Jessica Goodfellow
Feb 17, 2022

Google reveals significant step to restrict cross-app tracking on Android

The company plans to introduce stricter privacy controls including the removal of cross-app identifiers such as its own Advertising ID. The announcement comes just weeks after the impact of Apple's similar move—on Meta in particular—was revealed.

Google reveals significant step to restrict cross-app tracking on Android

Google is set to limit cross-app tracking on Android devices as part of a broader extension of its privacy controls, bringing it more in line with Apple's policies.

The tech giant revealed on Wednesday (February 16) a multi-year initiative to abolish app tracking identifiers and limit the sharing of user data with third parties on Android, in a move it said is designed to improve user privacy in the app ecosystem.

This applies to Android's identifier, Advertising ID, which assigns a unique string of characters to a user's device to allow advertisers to track their activity as they move between apps.

It works in the same way as Apple's IDFA (ID for Advertisers), a randomly generated code that Apple assigns to its devices.

Apple introduced a requirement for app developers to obtain consent from users to collect the unique device code in April last year, to give users more control over their data. Early data indicated that the vast majority (in some estimates over 95%) of iPhone users were opting-out of tracking.

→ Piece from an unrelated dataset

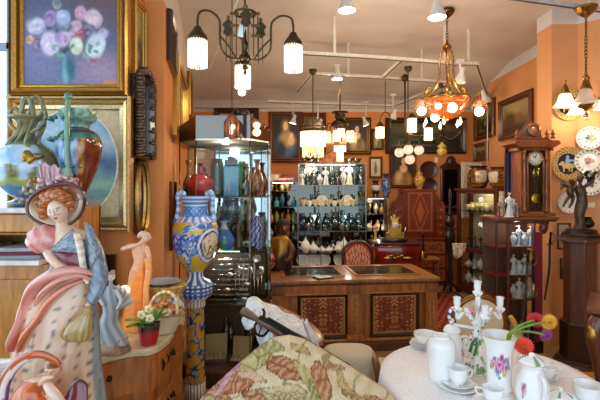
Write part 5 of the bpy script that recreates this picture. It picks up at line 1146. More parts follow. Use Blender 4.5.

The move has had a significant impact on the ad industry, which has relied on the unbridled ability to track users across apps and devices to measure, attribute and target ads on mobile. It has been especially damaging to tech giants like Facebook owner Meta, which has built its enormous ad business from its extensive data pool and targeting capabilities. Earlier this month, Meta told investors it expects Apple's app tracking shift to cost it more than US$10 billion in lost revenue this year. The revelation caused Meta stock to tumble more than 26%, wiping $230 billion from its market cap.

Google, on the other hand, profited from Apple's IDFA shift. Ad spend from app owners flowed to Android in the first two weeks after Apple launched the privacy feature, according to data from Warc and AppsFlyer. And while Meta's ad business has suffered, Google, which has a rich repository of data collected via its search traffic and YouTube, may have benefited as advertisers shifted their spend. Google's advertising grew 42.5% year-on-year in 2021.

But with growing regulatory scrutiny over its monopolistic practices, Google has little choice but to alter its ad business. 

It has provided scant detail on how it will move away from app tracking identifiers—leading some observers to suggest the announcement appears to be more about appeasing regulators and buying itself some time to figure out how it will protect both user privacy and its ad business.

Google has given advertisers a two-year warning to prepare for any significant changes. During this time, it will continue to support existing ads platform features.

It has rolled out its Privacy Sandbox intiative to Android to develop new privacy-centric ad solutions with the industry. 

As well as replacing identifiers, it said it is also exploring technologies that reduce the potential for covert data collection, including safer ways for apps to integrate with advertising SDKs.

While this long-tail approach will mitigate the impact to advertisers, it nevertheless further intensifies the requirement for the ad industry to develop new solutions and ways of working that protect user privacy.

Google did throw shade at Apple's rather abrupt IDFA move, in which the IPhone maker announced the changes were coming without consulting with the industry on their concerns or working on an alternative.

In a blog post, Anthony Chavez, VP of product management for Android Security and Privacy, wrote that "other platforms have taken a different approach to ads privacy, bluntly restricting existing technologies used by developers and advertisers".

"We believe that—without first providing a privacy-preserving alternative path—such approaches can be ineffective and lead to worse outcomes for user privacy and developer businesses," Chavez wrote.

Google began introducing stricter controls to Advertising ID in June last year to prevent software developers from accessing a user's ID after they had opted-out of personalised ads. Until then, the ID was still being accessed by developers after a user had opted out, to measure app usage or for fraud detection. Google said it would provide an alternate solution to support essential services like analytics and fraud prevention without requiring the unique identifier.

The news form part of an industry-wide push to improve user privacy on the internet after years of tracking a mobile or web user's every move without explicit user consent. The shift to a more privacy-focused internet experience began at a browser level with the elimination of third-party cookies, which will be entirely removed in Chrome by the end of the year.

Google unveiled its latest proposal for a successor to cookies last month, Topics.